**WRITTEN EXERCISE:**
Copy the first line of the material below and every later line through the line containing "0, 3.0)), 'darkmetal')", without any other output.
# # # # # # #
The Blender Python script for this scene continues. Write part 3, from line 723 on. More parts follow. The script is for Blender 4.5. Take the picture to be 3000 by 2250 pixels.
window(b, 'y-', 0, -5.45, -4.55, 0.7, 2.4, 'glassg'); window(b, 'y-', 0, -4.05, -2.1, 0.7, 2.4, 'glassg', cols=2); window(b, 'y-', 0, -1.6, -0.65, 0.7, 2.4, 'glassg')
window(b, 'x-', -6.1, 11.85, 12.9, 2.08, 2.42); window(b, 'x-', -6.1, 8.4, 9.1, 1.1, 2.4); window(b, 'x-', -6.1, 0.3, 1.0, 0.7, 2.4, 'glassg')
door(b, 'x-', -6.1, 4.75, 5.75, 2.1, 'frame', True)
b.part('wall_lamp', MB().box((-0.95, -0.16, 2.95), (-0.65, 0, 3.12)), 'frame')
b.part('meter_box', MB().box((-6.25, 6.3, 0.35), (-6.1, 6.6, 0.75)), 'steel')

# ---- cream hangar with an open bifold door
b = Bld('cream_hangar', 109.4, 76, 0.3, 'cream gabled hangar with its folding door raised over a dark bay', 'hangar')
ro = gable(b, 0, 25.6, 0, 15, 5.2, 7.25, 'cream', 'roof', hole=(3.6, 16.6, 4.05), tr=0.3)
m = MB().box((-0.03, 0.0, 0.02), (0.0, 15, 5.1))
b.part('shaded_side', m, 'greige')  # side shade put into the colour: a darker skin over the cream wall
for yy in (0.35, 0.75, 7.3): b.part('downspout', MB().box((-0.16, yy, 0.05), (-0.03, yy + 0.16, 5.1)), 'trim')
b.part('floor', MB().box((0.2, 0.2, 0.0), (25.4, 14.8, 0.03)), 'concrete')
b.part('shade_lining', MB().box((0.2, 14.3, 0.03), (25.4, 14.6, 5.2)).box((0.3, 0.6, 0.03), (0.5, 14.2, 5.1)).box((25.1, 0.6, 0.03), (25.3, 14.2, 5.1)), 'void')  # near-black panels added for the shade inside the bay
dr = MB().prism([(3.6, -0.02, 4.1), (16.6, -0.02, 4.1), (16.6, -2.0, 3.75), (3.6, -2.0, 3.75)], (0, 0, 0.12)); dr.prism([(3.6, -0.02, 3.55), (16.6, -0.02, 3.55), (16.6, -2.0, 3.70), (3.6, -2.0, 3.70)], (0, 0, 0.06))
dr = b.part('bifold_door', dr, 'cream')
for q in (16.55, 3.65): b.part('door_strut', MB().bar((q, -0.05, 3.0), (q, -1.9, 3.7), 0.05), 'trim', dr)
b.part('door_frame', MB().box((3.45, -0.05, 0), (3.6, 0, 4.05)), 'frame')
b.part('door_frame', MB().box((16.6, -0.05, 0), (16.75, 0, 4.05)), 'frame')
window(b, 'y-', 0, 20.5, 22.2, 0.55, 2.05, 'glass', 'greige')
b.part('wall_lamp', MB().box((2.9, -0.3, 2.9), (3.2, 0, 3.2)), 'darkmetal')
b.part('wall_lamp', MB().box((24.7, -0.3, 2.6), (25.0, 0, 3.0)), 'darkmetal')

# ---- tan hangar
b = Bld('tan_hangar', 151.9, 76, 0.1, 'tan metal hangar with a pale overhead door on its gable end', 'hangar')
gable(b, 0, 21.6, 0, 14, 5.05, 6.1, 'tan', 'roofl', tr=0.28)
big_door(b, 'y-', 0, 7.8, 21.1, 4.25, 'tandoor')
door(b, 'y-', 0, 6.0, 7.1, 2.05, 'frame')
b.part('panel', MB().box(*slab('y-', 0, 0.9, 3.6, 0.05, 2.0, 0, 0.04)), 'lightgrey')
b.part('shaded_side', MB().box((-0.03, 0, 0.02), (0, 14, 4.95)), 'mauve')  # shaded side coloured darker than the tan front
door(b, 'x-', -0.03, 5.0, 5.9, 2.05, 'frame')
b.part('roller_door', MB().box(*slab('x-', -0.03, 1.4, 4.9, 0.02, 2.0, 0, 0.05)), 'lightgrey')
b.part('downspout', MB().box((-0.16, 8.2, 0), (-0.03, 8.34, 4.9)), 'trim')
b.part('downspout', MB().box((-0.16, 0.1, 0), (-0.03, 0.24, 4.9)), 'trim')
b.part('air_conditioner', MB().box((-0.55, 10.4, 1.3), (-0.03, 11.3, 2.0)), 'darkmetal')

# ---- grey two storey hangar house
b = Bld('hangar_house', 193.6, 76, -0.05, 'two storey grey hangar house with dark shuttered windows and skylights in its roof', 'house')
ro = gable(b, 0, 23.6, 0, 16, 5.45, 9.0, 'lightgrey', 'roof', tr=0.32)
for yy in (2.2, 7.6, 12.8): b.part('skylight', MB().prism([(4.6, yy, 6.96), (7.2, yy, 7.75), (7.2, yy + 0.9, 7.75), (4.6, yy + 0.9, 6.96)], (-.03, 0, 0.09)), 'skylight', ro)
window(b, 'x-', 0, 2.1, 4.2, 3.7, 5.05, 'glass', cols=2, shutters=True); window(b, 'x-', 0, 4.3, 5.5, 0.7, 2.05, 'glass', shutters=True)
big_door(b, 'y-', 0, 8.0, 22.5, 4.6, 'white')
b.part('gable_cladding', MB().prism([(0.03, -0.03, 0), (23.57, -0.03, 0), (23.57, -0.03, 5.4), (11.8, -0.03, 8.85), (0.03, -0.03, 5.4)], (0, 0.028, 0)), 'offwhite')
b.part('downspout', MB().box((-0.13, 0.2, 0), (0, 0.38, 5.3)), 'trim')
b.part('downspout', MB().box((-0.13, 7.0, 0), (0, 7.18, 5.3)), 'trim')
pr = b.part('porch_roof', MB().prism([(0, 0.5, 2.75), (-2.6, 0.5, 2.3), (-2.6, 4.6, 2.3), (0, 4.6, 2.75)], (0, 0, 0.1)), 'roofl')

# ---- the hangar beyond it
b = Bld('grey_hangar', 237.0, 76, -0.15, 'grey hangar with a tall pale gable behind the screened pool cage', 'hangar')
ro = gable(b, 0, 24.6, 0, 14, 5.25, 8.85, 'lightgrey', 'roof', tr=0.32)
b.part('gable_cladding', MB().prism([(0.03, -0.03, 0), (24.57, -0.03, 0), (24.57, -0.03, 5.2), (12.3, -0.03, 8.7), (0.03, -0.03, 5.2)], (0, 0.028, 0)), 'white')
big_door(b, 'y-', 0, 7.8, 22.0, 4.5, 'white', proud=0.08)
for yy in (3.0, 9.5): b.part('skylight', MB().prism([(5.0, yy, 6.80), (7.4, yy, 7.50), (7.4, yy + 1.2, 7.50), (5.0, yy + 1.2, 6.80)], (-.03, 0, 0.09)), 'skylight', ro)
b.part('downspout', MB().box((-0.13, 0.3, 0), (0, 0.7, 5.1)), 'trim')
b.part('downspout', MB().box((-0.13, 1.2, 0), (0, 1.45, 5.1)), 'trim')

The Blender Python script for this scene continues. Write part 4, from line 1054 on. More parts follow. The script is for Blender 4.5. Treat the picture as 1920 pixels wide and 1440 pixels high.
# # # # # # #
**WRITTEN ANSWER:**
The Blender Python script for this scene continues. Write part 3, from line 723 on. More parts follow. The script is for Blender 4.5. Take the picture to be 3000 by 2250 pixels.
window(b, 'y-', 0, -5.45, -4.55, 0.7, 2.4, 'glassg'); window(b, 'y-', 0, -4.05, -2.1, 0.7, 2.4, 'glassg', cols=2); window(b, 'y-', 0, -1.6, -0.65, 0.7, 2.4, 'glassg')
window(b, 'x-', -6.1, 11.85, 12.9, 2.08, 2.42); window(b, 'x-', -6.1, 8.4, 9.1, 1.1, 2.4); window(b, 'x-', -6.1, 0.3, 1.0, 0.7, 2.4, 'glassg')
door(b, 'x-', -6.1, 4.75, 5.75, 2.1, 'frame', True)
b.part('wall_lamp', MB().box((-0.95, -0.16, 2.95), (-0.65, 0, 3.12)), 'frame')
b.part('meter_box', MB().box((-6.25, 6.3, 0.35), (-6.1, 6.6, 0.75)), 'steel')

# ---- cream hangar with an open bifold door
b = Bld('cream_hangar', 109.4, 76, 0.3, 'cream gabled hangar with its folding door raised over a dark bay', 'hangar')
ro = gable(b, 0, 25.6, 0, 15, 5.2, 7.25, 'cream', 'roof', hole=(3.6, 16.6, 4.05), tr=0.3)
m = MB().box((-0.03, 0.0, 0.02), (0.0, 15, 5.1))
b.part('shaded_side', m, 'greige')  # side shade put into the colour: a darker skin over the cream wall
for yy in (0.35, 0.75, 7.3): b.part('downspout', MB().box((-0.16, yy, 0.05), (-0.03, yy + 0.16, 5.1)), 'trim')
b.part('floor', MB().box((0.2, 0.2, 0.0), (25.4, 14.8, 0.03)), 'concrete')
b.part('shade_lining', MB().box((0.2, 14.3, 0.03), (25.4, 14.6, 5.2)).box((0.3, 0.6, 0.03), (0.5, 14.2, 5.1)).box((25.1, 0.6, 0.03), (25.3, 14.2, 5.1)), 'void')  # near-black panels added for the shade inside the bay
dr = MB().prism([(3.6, -0.02, 4.1), (16.6, -0.02, 4.1), (16.6, -2.0, 3.75), (3.6, -2.0, 3.75)], (0, 0, 0.12)); dr.prism([(3.6, -0.02, 3.55), (16.6, -0.02, 3.55), (16.6, -2.0, 3.70), (3.6, -2.0, 3.70)], (0, 0, 0.06))
dr = b.part('bifold_door', dr, 'cream')
for q in (16.55, 3.65): b.part('door_strut', MB().bar((q, -0.05, 3.0), (q, -1.9, 3.7), 0.05), 'trim', dr)
b.part('door_frame', MB().box((3.45, -0.05, 0), (3.6, 0, 4.05)), 'frame')
b.part('door_frame', MB().box((16.6, -0.05, 0), (16.75, 0, 4.05)), 'frame')
window(b, 'y-', 0, 20.5, 22.2, 0.55, 2.05, 'glass', 'greige')
b.part('wall_lamp', MB().box((2.9, -0.3, 2.9), (3.2, 0, 3.2)), 'darkmetal')
b.part('wall_lamp', MB().box((24.7, -0.3, 2.6), (25.0, 0, 3.0)), 'darkmetal')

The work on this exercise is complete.